Saban is a buttoned-down pragmatist who finds reasons to nitpick his team even when it’s up four touchdowns on an inferior opponent. The funniest thing he’s ever done is a bank commercial in which he persuades a college student to make responsible financial decisions. The 67-year-old former Bill Belichick assistant has encountered numerous challengers to his Alabama team, and the ones who have frustrated him most have presented contrasts to his own style: innovative offensive minds like Meyer and Gus Malzahn or agents of chaos like Les Miles. But eventually Saban evolved enough to beat them all back.

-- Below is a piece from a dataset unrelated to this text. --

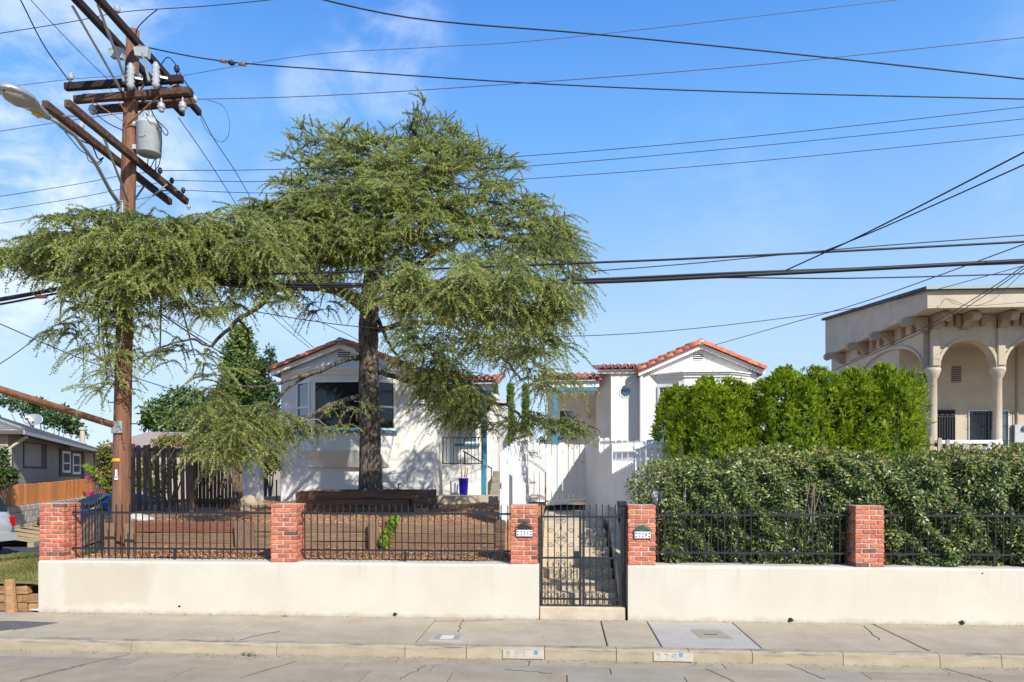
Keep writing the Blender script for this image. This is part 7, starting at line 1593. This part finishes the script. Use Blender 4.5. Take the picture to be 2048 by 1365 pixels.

Swinney is both offensive-minded and chaotic, and contagiously joyful where Saban is severe. A decade ago, he was a neophyte who looked like the kind of guy who tucked his khakis into his socks, leading a program that was at best dormant, at worst irrelevant on the national scale. Since then, Swinney has turned his goofiness into a brand, dancing in the locker room after wins and breaking out a Steve Spurrier impression that’s not very good, but makes you feel like you’re in on the joke.
Swinney is 18 years Saban’s junior and, like another famous tiger with a weird name, bounces around like he’s made of springs and rubber. Despite being very much of Alabama—Swinney was born and raised in the state, won a national title as a walk-on wide receiver with the Crimson Tide, and started his coaching career there—he now stands in contrast with the austere, old-money program he came from.
Swinney’s Clemson is hardly Jimmy Johnson’s Miami—the most controversial thing Swinney’s done at Clemson is hold so many team Bible studies that it raised red flags with religious freedom watchdog groups. But Clemson is rowdy in a way that Alabama can’t be—consider Broyles Award–winning defensive coordinator Brent Venables, who needs his own dedicated get-back guy on the sideline. Imagine Saban employing a 48-year-old man who’s so unable to govern himself he needs to be kept on a leash. That’s too much chaos, even for a man who once put Lane Kiffin on his staff.
The downside of being a titanic, multigenerational behemoth like Alabama is that any institution that builds so much has a lot to lose. Swinney has managed to match Saban as a recruiter and tactician, but in a program that’s still very much on the rise. And it is, crucially, a program that’s evolved to the point that it can beat Alabama, not just a team that caught lightning in a bottle. For instance, Auburn went 14-0 in 2010 with Cam Newton under center, but went 8-5 the year before he arrived and returned to 8-5 the year after he went to the NFL. Clemson, on the other hand, has turned over nearly its entire roster over the course of its four straight playoff appearances, demonstrating depth to match Alabama’s.
On Monday, the Tigers pushed Bama down the Slip ’N Slide without starting defensive tackle Dexter Lawrence, who was suspended for the postseason for a PED violation, and behind a true freshman quarterback, Trevor Lawrence, who didn’t open the season as the starter. Lawrence is the third different quarterback to take Clemson to the playoff in the past three years. And another top-10 recruiting class is on the way.
Clemson is built to last, in other words. Over the past half decade, nobody’s been able to tweak Saban’s nose quite like Swinney; on Monday night, he just about pulled it clean off. And there’s no end in sight.